You have to have a sense of the probabilities in a situation, verify your assumptions, and make decisions. You won’t be 100% correct but you will be more accurate and that will give you better outcomes.
Anti-fragility
Anti-fragile things thrive in volatile contexts. How can you arm yourself with anti-fragility?
- Upside Optionality:
- Look for situations that promote serendipity. There’s no guarantee of anything happening if you attend a cocktail party with people you would like to know. Whether the interactions go well or not is ultimately irrelevant. You’ll never have the chance of a good meeting if you don’t attend the meeting in the first place.
- Fail properly:
- Never take a risk that will wipe you out completely.
- Build your resilience to learn from failure and start over.
Supporting Idea: Correlation vs. Causation
- Just because you see two things happening at once doesn’t mean that one causes the other.
- Statisticians measure this likelihood of the factors being related as the correlation coefficient. Things that are expected to have no relation to each other like suicide rates and bottled water consumption will have a correlation coefficient value of 0.
Correlation coefficient values
- 0
- No relationship
- 1 or -1
- Strong positive correlation or negative correlation, respectively
- Any other number between -1 and 1
- Varying degrees of relationship between your two factors.
Regression to the mean: “Whenever correlation is imperfect, extremes will soften over time.” The worse appears to get better and the best does the opposite.
- Example: Daniel Kahneman in Thinking Fast and Slow. His example is that giving depressed children an energy drink over 3 months significantly improves their condition. This is just an example of regression to the mean even if it’s a perfectly viable thing.
Inversion
- It’s easier to avoid stupidity than it is to be super intelligent. Inversion allows you to make use of this idea.
- Think backward and forwards. Proceed with this mentality: the thing you’re trying to prove is true. Now if that were true, what else would need to be true? That’s the purpose of inversion. You can think about what you want to “avoid” in your model and then check out what’s left.
- Here’s the process:
- ID the problem.
- Define the objective.
- ID what supports change towards your objective
- ID what forces impede change towards your objective.

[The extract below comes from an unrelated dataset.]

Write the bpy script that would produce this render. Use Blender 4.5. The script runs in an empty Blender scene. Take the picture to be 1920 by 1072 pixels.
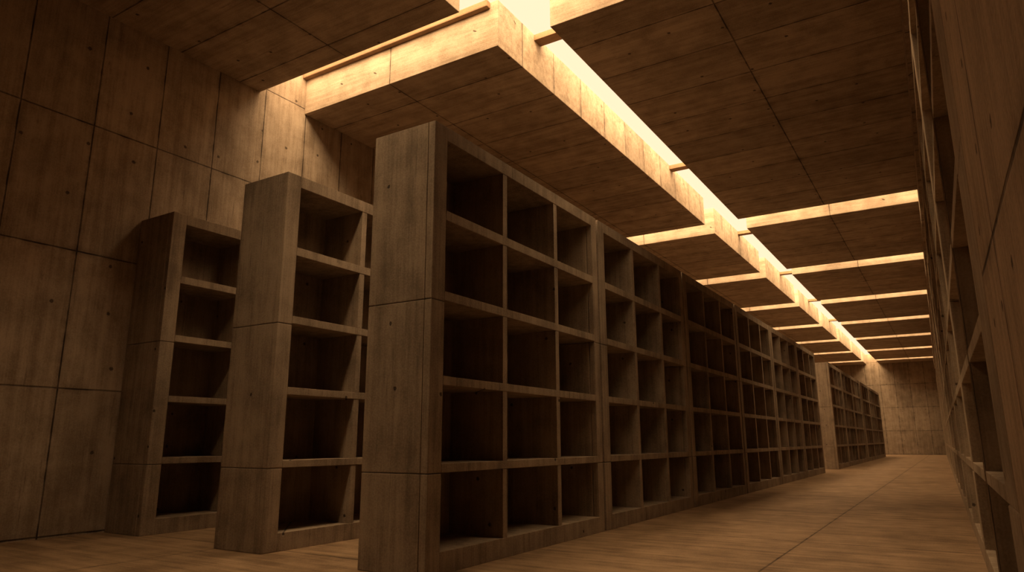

- Most of us stop after the third step. Inversion is the sub-step between 3 and 4. Don’t just think about how you can solve a problem. Think of how you could make it worse and then avoid doing that.
Occam’s Razor
- A helpful way to consider things and frame them. It states that if two different things can explain something, the simplest one is likely the most optimal. We tend to overcomplexify (I made up this word) the world around us. This is not always ideal. Sure, things may not always be simple but it’s helpful to consider instances where it might be.
Hanlon’s Razor
- It’s more likely that something happens due to stupidity rather than bad intent. Don’t assume it is intentional, assume it is stupidity.